Canadians are spending more on streaming than a year ago not because they are subscribing to more services, but due to the rising cost of those services and the growth in pricey sports SVODs.
That was one of the insights shared by Rogers Sports & Media at an event this week presenting the results of research conducted with polling firm YouGov.
The total spending on SVOD in Canada this year is $5.3 billion, up from $3.4 billion in 2022, representing growth of 55.8%. Time spent streaming has also increased in Canada – three hours and 18 minutes daily, on average, up by half an hour year-over-year. This is despite the fact that the number of streaming subscriptions per household has remained flat.
One thing that may explain these figures is one of the trends Rogers presented: the rise of ad-supported streaming. AVOD has reached 92% penetration among Canadians 18 to 34, who regularly use an average of 1.8 free services. YouTube was far and away the top service watched in the last six months (88% of respondents), but it was followed by streaming apps from Canadian TV networks, with Global watched by 26%)-, CTV and CBC Gem by 25% each and CityTV by 21%. FAST service Tubi was also watched by 25% of respondents, while recently launched Pluto is watched by 13%.
Canadians are more accepting of seeing ads on streaming services, with 59% open to it in exchange for a discounted discounted subscription, which is not too far behind the two-thirds who are only willing to see ads if the service is completely free. While only 26% of viewers say they’ve noticed an interactive ad while streaming, 57% of those who did ended up engaging with the ad in some way.
Another major trend Rogers pointed out was a changing mix of services due to subscription fatigue and cost. Most streaming (96%) is comprised of TV and mini-series. Among the 33% of Canadians who made a change to their SVOD subscription mix in the past year, 16% upgraded or added a new subscription, while 20% downgraded or cancelled at least one subscription. The main reasons given were to save money (44%), the cost went up (37%) and subscription sharing restrictions (31%), such as Netflix beginning to crack down on password sharing.

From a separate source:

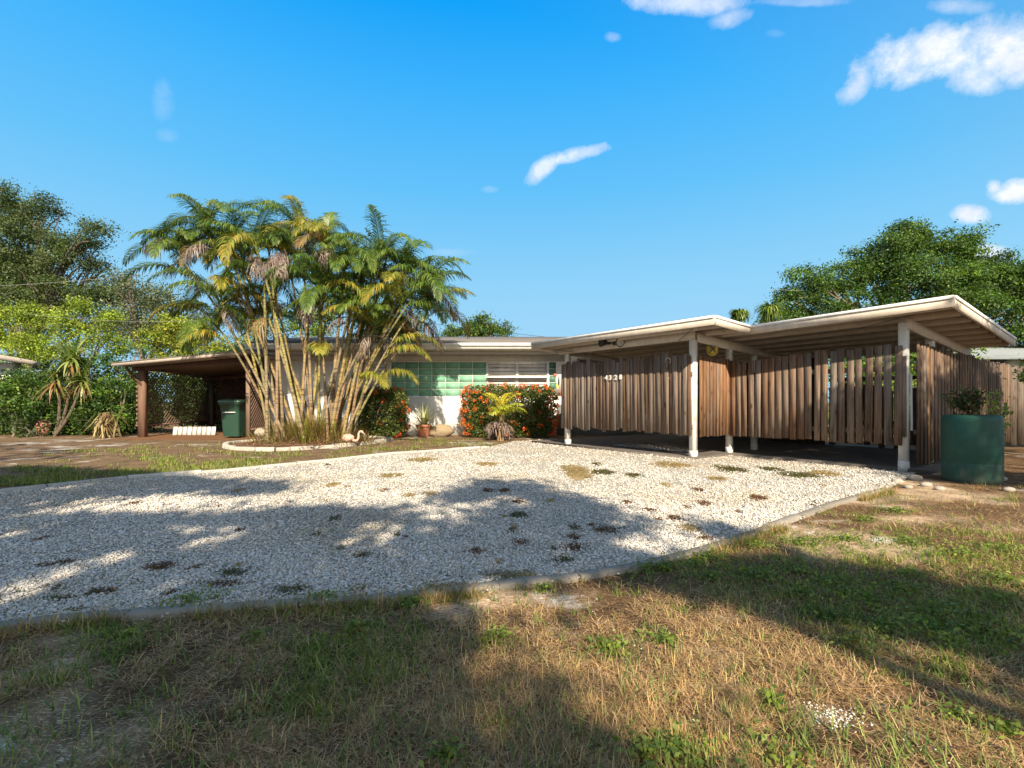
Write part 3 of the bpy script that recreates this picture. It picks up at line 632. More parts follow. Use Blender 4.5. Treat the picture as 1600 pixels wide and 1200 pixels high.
# beams
def beam(a, b, zt1, zt2, h_, t, c=(.55, .49, .415)):
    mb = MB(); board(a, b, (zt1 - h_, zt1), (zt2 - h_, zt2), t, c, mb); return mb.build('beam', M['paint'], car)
beam((-3.55, -.045), (.045, -.045), 2.325, 2.325, .17, -.05)
beam((.012, .052), (.012, 4.6), 2.272, rz_(0, 4.6) - .155, .15, .05)
beam((2.80, 1.1), (2.80, 4.7), rz_(2.8, 1.1) - .155, rz_(2.8, 4.7) - .155, .15, .05)
beam((-3.37, .02), (-3.37, 3.2), 2.272, rz_(-3.4, 3.2) - .155, .14, .05)
def post(u, v, z1, w=.104, chip=True):
    mb = MB(); f = M_uv(u, v); h = w / 2
    mb.box((-h, -h, 0), (h, h, z1), (.76, .73, .68), f)
    mb.box((-h - .004, -h - .004, 0), (h + .004, h + .004, .16), (.74, .70, .64), f)
    o = mb.build('post', M['paint'], car)
    if chip:
        for z, a in ((1.0, .16), (1.62, .09), (.7, .07)): c = MB(); c.box((h + .001, -h + .005, z), (h + .003, -h + rng.uniform(.02, .035), z + a), (.30, .20, .13), f); c.build('bare_wood', M['dark'], o)
post(-3.3, 0, 2.15); post(0, 0, 2.15); post(.0, 1.2, 2.10, .10, False); post(.0, 2.15, 2.05, .10, False)
post(2.77, 1.155, 2.22, .11, False); post(2.77, 2.45, 2.16, .11, False); post(2.77, 3.55, 2.1, .11, False); post(2.77, 4.6, 2.03, .11, False)
mb = MB(); mb.box((-.062, -.082, .52), (.05, -.062, 1.72), (.20, .155, .12), M_uv(2.77, 1.155)); mb.build('nailed_plank', M['wood'], car)
# added dark backing, stands in for the shade deep under the roof
mb = MB(); mb.box((-3.2, 0, .05), (.35, .05, 2.05), (.07, .05, .04), M_uv(0, 4.62)); mb.build('shade_backing', M['dark'], car)
# braces wire
for a, b in (((.3, -.48, 2.28), (-.3, -.02, 2.16)), ((-3.6, -.46, 2.28), (-3.0, -.02, 2.17)), ((3.1, .9, 2.32), (2.2, 1.12, 2.2))):
    mb = MB(); mb.tube([C(*a), C(*b)], .006, 5, (.06, .05, .05)); mb.build('brace_wire', M['metal'], car)
# broken lower grey plank beside the right front post
mb = MB(); mb.tube([C(2.87, 1.10, 1.45), C(2.875, 1.11, .62)], .014, 8, (.45, .45, .46)); mb.build('conduit', M['paint'], car)

# ---------------------------------------- plank fences
WOODC = [(.235,.165,.118),(.27,.205,.16),(.185,.12,.085),(.25,.16,.105),(.25,.20,.165),(.235,.135,.085),(.21,.17,.14)]
WOODO = [(.27,.135,.07),(.31,.165,.085),(.22,.125,.075),(.24,.155,.105)]
def planks(name, a, b, n, w, z0, z1, label, cols, off=0., jz=.03, lean=.010, thick=.018, alt=0., parent_name='plank_fence', skip=(), point=False, wav=None, railz=(.55, 1.5), rail=True, group=None, railside=1):
    a = np.array(a, float); b = np.array(b, float); d = (b - a); Lt = np.linalg.norm(d); d /= Lt; nn = np.array((d[1], -d[0]))
    o = empty(parent_name, C(*a), label, 'fence', group); mb = MB()
    for i in range(n):
        if i in skip: continue
        s = (i + .5) / n * Lt + rng.normal(0, .004); ww = w * rng.uniform(.90, 1.05); p = a + d * s + nn * (off + (alt if i % 2 else 0))
        if wav: p = p + nn * wav(i / n)
        zz0 = z0 + rng.normal(0, jz * .8); zz1 = (z1 if np.ndim(z1) == 0 else np.interp(i / n, [0, 1], z1)) + rng.normal(0, jz)
        l = rng.normal(0, lean); c = mixc(cols, 1)[0] * .80
        if rng.random() < .04: c = np.array((.28, .15, .06))
        pa = p - d * ww / 2; pb = p + d * ww / 2
        v = []
        for q, z in ((0, zz0), (1, zz1)):
            for pp in (pa, pb):
                for k in (0, 1):
                    o2 = pp + nn * thick * k + d * l * q; v.append(C(o2[0], o2[1], z))
        v = np.array(v)
        mb.add(v, [(0, 2, 3, 1), (4, 5, 7, 6), (0, 4, 6, 2), (1, 3, 7, 5), (0, 1, 5, 4), (2, 6, 7, 3)], c)
    mb.build('board_panel', M['wood'], o)
    if rail:
        for z in railz:
            r = MB(); board(a - nn * .003, b - nn * .003, (z, z + .08), (z, z + .08), -.035, (.13, .09, .06), r)
            r.build('rail', M['wood'], o)
    return o
fa = planks('f', (-3.42, -.085), (.02, -.085), 37, .099, .45, (1.93, 1.90), 'weathered vertical plank fence with house number between the two left carport posts', WOODC, jz=.03, alt=.012)
planks('f', (.085, .05), (.085, 1.14), 10, .098, .41, 1.85, 'short reddish plank return joining two fence runs behind the central white post', WOODO, jz=.014, rail=False)
planks('f', (.08, 1.06), (1.55, 1.06), 12, .106, .40, (1.80, 1.86), 'evenly spaced brown slat fence just right of the central post', WOODO + WOODC, jz=.012)
planks('f', (1.56, 1.06), (2.79, 1.06), 10, .094, .40, (1.87, 1.90), 'gappy weathered slat fence with greenery showing through next to the right post', WOODC, jz=.014)
planks('f', (2.90, 1.22), (2.90, 8.05), 74, .088, .12, (1.90, 1.86), 'long tall picket fence running back from the carport behind the green barrel', [(.25,.16,.10),(.19,.12,.08),(.18,.13,.10)], jz=.03, alt=.012)
x0 = C(2.9, 8.0)
def to_uv(x, y): d = np.array((x, y)) - B0; return d @ U_, d @ V_
planks('f', to_uv(x0[0] - .05, x0[1] - .02), to_uv(x0[0] + 4.6, x0[1] - .6), 30, .152, .06, 1.86, 'wide board back fence facing the street at the right edge', [(.17,.13,.10),(.14,.105,.085)], jz=.02, parent_name='board_fence')
planks('f', (.40, 4.74), (2.72, 4.74), 17, .12, .10, 1.36, 'dim low board fence across the back of the carport', WOODC, jz=.05)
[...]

The third trend is that big screen viewing – as opposed to mobile – leads to better ad results, viewability and attention. Also, advertising in long-form programming leads to slightly higher engagement (47%) than short-form (42%).
Rogers’ research also isolated three profiles of streamers. “Complex Modern Viewers” are described as those who watch paid streaming, free streaming and linear TV at least once monthly. They make up 46% of Canadian adults and are typically families with older children. They skew more males (53%) and, of the three groups, are the highest-income households.
“Exclusive Streamers” use paid and free streaming monthly, but not linear TV. They account for 30% of adults are most likely to be young singles or couples without children. This group skews more female (57%) and 83% have at least one SVOD subscription.
“Next Gen Streamers” are between the ages of 18 and 24 and represent 10% of Canadians. They’re part of households that fall into either of the other categories, but don’t make subscription decisions. Almost equal by gender, nearly half are employed either full or part time and generally come from slightly lower-income households.